Dlatego, gdy autorytarna władza się umacnia, wykorzystując sytuację, jaka dziś powstała na skutek epidemii, jej wolą jest ubezwłasnowolnienie kobiet. To nie margines autorytarnych projektów, to ich centrum. I nie ma to nic wspólnego z religią, z wiarą ani z troską o kogokolwiek.

Konia z rzędem temu, kto wierzy, że na przykład Kaczyńskiego interesuje los embrionów – jego interesuje rozrodczość. A kobiety mimo 500 plus nie chcą rodzić. Trzeba więc je przymusić siłą, przy pomocy Ordo Iuris i Kościoła, a przede wszystkim specjalnych ustaw. Będzie jak w Rumunii za czasów komunizmu lub za czasów Vichy we Francji, Hitlera w Niemczech i Stalina w Rosji.

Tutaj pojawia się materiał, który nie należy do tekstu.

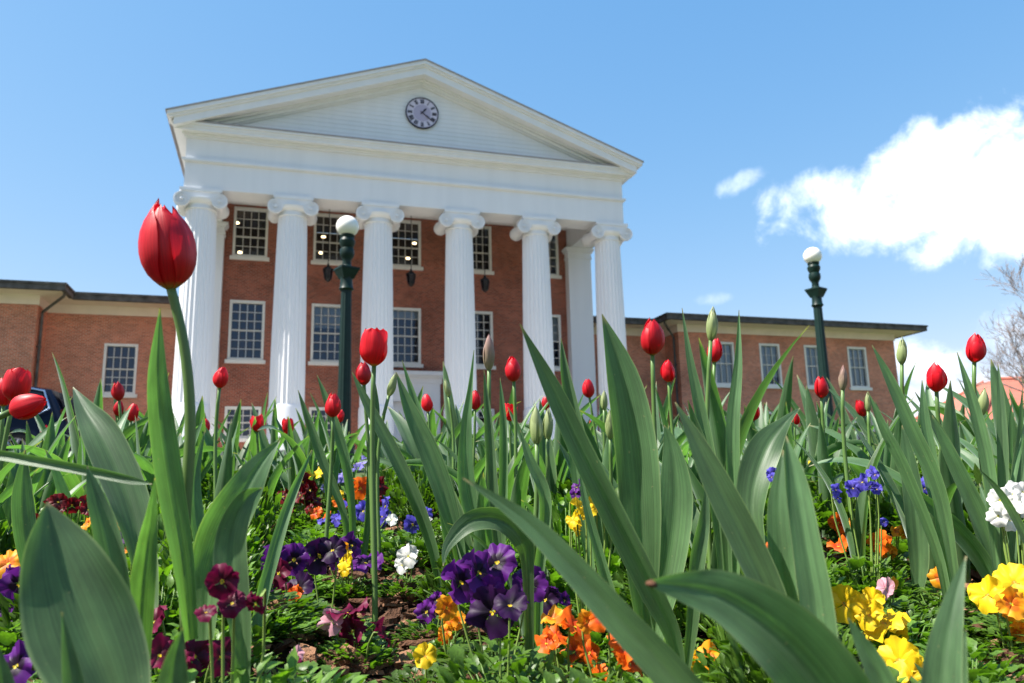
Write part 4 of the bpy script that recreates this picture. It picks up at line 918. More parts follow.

Idziemy, pod każdym niemal względem w kierunku przeciwnym niż cywilizowany świat. Katoliccy talibowie już kilka razy próbowali doprowadzić do ubezwłasnowolnienia kobiet, które miało miejsce w reżymach totalitarnych. Dotąd im się nie udało. Teraz wracają i mają pełnię możliwości.